3D scene scripts
---*---
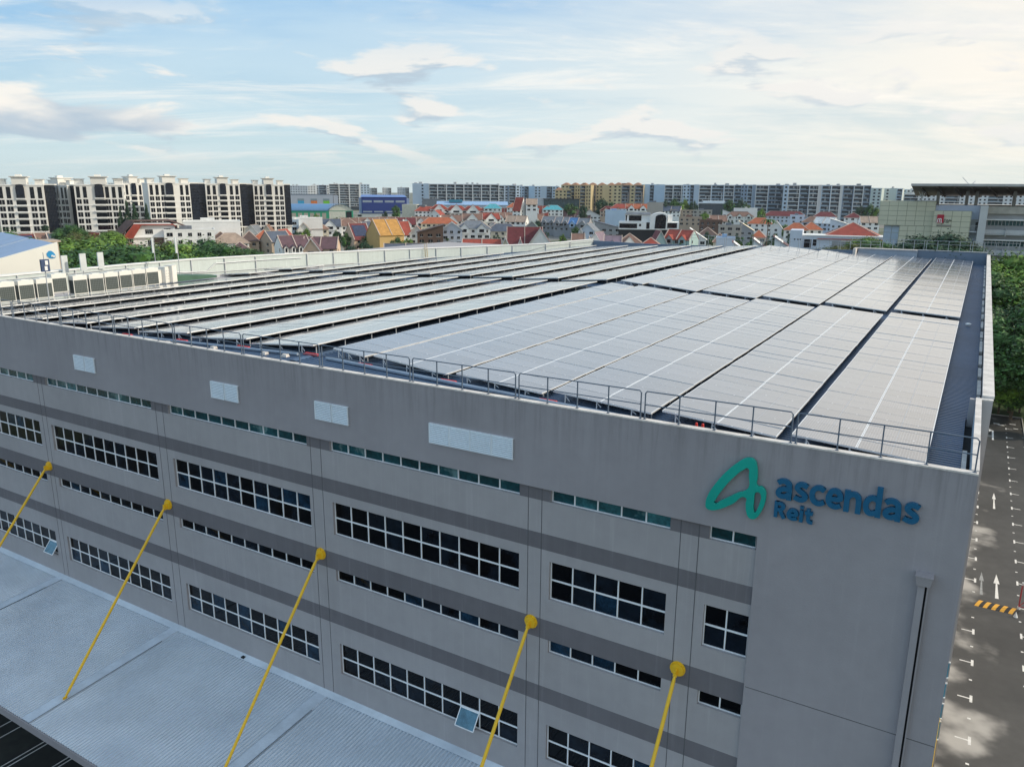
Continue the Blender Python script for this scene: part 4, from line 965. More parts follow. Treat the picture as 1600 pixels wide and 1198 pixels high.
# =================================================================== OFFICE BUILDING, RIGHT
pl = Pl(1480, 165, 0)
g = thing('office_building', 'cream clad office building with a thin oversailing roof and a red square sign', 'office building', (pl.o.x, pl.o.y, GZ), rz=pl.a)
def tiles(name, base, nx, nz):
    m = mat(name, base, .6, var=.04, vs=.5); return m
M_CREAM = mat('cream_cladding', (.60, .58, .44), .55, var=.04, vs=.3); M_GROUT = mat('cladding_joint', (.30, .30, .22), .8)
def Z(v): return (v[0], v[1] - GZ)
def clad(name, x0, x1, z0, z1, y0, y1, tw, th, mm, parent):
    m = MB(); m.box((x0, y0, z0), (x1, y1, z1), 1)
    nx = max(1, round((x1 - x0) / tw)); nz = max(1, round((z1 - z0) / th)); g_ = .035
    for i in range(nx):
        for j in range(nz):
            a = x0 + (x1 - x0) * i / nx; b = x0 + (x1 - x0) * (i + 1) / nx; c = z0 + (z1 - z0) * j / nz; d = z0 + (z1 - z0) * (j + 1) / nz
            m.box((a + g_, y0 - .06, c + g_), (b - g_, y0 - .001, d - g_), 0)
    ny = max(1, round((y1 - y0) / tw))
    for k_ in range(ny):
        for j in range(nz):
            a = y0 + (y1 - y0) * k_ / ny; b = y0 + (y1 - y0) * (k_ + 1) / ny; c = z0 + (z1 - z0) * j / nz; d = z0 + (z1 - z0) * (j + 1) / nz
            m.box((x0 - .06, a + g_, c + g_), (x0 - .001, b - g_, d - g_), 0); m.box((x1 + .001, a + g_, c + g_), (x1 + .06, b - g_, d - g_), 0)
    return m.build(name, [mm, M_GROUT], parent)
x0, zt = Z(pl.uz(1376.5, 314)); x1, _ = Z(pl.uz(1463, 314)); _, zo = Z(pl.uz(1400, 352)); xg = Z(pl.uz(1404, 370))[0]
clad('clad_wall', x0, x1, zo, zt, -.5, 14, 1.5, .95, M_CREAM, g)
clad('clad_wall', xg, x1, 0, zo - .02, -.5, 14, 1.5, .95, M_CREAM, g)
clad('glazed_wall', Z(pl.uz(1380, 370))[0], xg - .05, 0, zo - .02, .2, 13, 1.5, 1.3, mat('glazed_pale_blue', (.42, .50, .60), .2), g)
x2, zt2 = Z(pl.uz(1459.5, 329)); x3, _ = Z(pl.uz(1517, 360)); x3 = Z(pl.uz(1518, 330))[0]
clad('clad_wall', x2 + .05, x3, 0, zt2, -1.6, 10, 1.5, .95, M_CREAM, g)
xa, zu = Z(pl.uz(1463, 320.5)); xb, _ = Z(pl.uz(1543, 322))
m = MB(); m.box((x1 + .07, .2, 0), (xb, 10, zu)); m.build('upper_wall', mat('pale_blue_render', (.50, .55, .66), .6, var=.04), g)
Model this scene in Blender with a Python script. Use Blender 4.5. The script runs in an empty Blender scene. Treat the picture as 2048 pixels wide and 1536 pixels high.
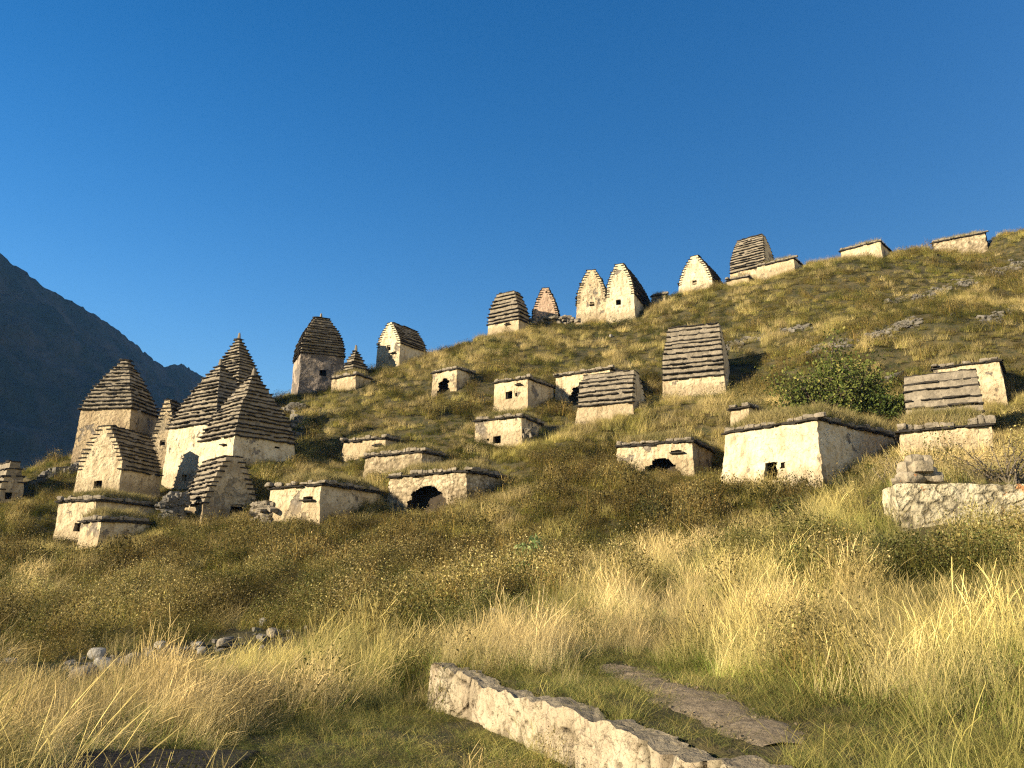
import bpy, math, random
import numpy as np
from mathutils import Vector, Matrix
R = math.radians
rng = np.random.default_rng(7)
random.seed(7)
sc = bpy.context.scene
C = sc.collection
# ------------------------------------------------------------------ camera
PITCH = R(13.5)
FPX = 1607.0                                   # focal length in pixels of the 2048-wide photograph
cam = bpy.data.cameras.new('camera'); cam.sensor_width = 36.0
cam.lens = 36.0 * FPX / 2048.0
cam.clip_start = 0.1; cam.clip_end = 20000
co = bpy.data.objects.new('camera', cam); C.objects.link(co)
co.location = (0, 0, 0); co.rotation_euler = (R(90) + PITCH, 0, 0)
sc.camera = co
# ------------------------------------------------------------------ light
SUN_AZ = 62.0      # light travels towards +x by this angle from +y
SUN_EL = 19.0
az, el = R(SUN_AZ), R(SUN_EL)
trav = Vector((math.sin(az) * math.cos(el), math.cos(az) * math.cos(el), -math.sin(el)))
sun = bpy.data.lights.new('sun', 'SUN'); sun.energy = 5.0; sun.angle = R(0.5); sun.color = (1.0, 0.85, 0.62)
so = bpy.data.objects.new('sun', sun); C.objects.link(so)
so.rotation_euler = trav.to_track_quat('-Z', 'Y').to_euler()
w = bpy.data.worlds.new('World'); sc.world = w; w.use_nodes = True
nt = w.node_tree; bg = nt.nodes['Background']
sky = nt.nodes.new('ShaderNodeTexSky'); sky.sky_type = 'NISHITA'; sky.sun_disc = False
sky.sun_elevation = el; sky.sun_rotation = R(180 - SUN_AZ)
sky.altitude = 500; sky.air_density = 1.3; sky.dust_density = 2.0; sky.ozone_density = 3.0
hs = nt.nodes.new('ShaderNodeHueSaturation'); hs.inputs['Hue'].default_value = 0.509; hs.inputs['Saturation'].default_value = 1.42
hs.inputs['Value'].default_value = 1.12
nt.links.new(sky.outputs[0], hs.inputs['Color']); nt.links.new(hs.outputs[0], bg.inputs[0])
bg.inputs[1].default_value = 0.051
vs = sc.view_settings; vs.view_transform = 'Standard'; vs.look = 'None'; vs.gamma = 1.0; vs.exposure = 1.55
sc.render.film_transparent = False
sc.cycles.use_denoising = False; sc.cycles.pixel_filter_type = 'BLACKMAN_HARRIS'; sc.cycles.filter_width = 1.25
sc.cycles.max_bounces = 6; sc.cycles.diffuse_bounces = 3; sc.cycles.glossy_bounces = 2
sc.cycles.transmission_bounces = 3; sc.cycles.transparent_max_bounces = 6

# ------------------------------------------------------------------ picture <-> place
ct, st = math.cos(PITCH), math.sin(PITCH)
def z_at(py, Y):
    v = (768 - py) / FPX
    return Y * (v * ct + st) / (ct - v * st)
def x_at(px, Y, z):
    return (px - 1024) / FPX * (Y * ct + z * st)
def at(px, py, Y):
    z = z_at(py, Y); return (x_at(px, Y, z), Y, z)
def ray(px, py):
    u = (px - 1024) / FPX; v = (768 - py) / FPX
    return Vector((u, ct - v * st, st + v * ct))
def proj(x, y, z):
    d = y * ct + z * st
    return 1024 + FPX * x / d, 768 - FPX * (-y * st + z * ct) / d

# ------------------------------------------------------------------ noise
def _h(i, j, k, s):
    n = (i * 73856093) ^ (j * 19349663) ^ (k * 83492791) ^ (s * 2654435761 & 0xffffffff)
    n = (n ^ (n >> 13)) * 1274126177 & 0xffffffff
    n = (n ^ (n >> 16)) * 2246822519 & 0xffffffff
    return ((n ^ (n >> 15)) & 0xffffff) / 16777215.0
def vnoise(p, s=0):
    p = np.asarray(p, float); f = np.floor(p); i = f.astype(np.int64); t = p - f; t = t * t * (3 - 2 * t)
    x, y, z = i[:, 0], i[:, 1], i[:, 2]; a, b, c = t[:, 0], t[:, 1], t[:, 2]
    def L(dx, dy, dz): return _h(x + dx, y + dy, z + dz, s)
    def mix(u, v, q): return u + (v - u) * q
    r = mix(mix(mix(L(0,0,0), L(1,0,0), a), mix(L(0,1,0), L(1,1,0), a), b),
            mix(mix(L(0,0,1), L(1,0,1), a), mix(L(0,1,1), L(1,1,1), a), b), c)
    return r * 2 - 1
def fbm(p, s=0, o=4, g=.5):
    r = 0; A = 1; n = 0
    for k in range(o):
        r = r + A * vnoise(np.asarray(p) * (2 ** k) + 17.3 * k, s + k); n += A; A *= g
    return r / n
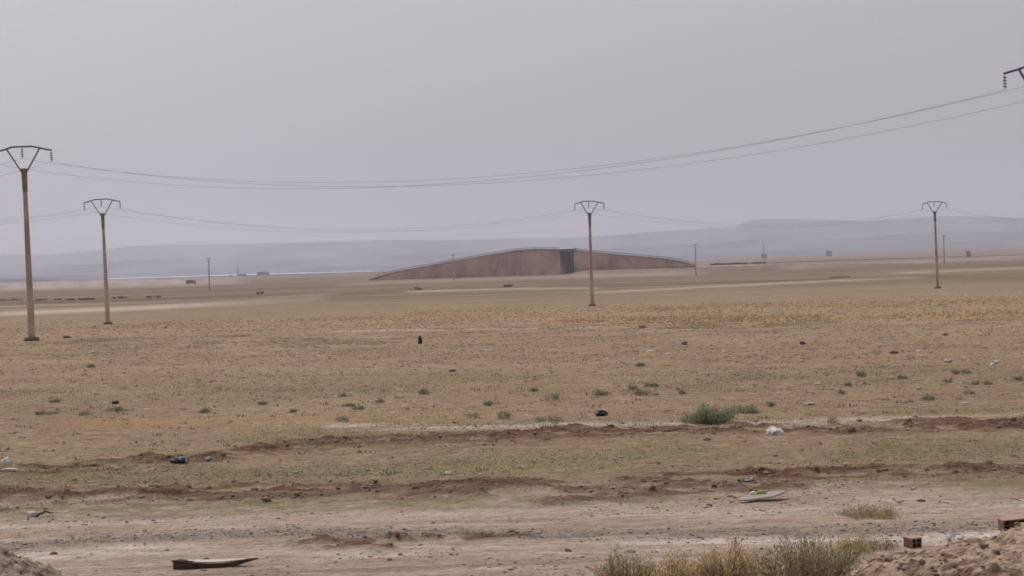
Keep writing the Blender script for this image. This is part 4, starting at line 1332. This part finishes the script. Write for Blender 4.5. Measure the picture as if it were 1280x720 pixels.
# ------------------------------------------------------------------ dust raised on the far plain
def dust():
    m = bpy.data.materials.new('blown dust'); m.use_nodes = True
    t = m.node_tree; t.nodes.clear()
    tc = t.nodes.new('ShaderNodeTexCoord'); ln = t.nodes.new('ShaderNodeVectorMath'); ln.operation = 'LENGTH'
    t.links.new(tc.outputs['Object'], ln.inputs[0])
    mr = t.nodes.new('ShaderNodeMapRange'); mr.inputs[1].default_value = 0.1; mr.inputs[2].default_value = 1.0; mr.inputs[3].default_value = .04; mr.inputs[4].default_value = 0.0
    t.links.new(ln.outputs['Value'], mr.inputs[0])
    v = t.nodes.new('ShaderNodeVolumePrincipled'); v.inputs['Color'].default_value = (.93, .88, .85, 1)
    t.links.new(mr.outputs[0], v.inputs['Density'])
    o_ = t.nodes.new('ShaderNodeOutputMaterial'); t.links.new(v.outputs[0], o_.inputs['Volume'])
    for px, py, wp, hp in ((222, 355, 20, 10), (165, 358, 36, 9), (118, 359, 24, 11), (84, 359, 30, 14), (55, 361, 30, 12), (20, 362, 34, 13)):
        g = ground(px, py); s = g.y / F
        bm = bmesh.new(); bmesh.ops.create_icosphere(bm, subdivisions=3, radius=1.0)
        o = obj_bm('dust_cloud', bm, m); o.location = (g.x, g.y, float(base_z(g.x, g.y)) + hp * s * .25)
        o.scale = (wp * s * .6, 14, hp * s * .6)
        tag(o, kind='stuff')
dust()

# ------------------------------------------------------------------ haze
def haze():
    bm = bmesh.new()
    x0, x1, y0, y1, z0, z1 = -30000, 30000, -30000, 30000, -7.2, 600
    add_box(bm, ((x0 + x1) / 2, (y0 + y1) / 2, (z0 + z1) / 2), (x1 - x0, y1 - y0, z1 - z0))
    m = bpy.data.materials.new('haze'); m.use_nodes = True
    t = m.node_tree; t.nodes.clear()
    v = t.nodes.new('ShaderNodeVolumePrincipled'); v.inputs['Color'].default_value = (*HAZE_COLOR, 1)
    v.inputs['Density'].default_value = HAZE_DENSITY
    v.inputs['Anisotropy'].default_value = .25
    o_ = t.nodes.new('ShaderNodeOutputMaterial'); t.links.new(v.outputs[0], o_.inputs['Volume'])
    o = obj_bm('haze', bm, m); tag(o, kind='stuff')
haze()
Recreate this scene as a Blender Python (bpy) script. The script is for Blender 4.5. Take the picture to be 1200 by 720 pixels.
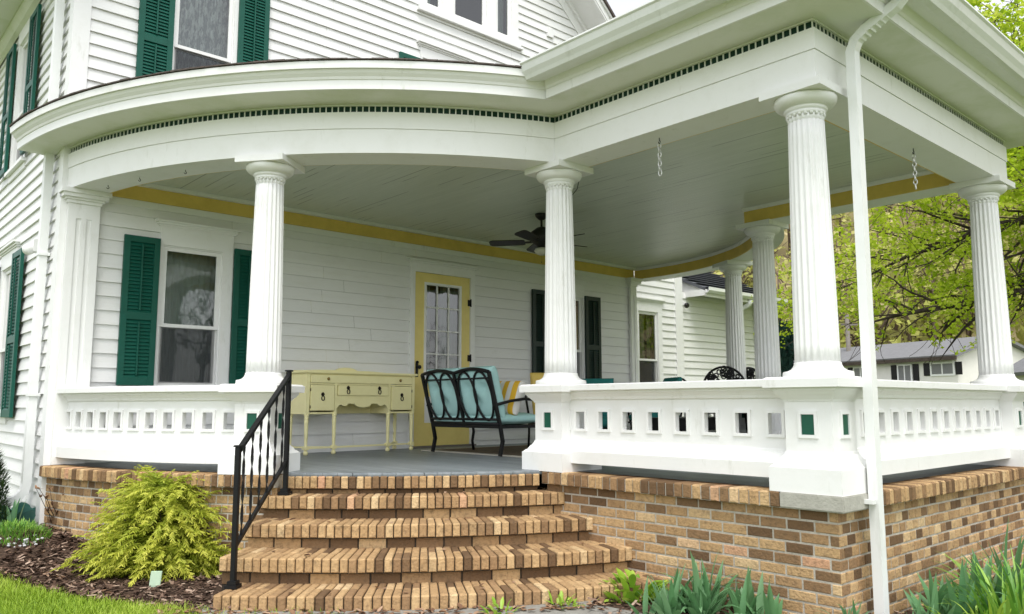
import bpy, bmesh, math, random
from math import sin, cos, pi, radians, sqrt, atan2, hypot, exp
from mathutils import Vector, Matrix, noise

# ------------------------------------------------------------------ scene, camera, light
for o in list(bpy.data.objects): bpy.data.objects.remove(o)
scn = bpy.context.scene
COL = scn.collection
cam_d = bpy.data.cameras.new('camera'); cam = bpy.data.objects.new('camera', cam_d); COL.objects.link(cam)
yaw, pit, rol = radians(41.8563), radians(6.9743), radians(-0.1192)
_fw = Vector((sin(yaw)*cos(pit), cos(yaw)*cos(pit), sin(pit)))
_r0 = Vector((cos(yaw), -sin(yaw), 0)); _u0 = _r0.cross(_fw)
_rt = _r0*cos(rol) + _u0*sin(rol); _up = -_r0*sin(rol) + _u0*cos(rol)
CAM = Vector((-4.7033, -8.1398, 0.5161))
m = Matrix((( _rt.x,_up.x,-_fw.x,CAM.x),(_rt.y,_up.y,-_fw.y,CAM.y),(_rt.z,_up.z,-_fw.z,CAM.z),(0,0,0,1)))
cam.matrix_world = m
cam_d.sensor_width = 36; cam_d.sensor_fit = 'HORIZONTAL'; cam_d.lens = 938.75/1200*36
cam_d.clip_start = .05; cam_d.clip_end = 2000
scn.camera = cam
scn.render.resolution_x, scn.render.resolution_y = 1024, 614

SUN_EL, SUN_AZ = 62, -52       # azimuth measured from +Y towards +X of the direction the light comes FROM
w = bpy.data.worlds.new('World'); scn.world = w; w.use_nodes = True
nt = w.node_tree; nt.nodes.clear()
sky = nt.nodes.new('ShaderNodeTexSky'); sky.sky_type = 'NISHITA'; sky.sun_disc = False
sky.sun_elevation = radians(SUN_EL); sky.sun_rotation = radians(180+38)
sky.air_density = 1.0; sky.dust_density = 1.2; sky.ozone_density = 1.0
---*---
Your task: Repeat only the lines running from "Recreate this scene" to "from mathutils import Vector, Matrix, noise", ends included, and leave the pictures out.

Exercise answer:
Recreate this scene as a Blender Python (bpy) script. The script is for Blender 4.5. Take the picture to be 1200 by 720 pixels.
import bpy, bmesh, math, random
from math import sin, cos, pi, radians, sqrt, atan2, hypot, exp
from mathutils import Vector, Matrix, noise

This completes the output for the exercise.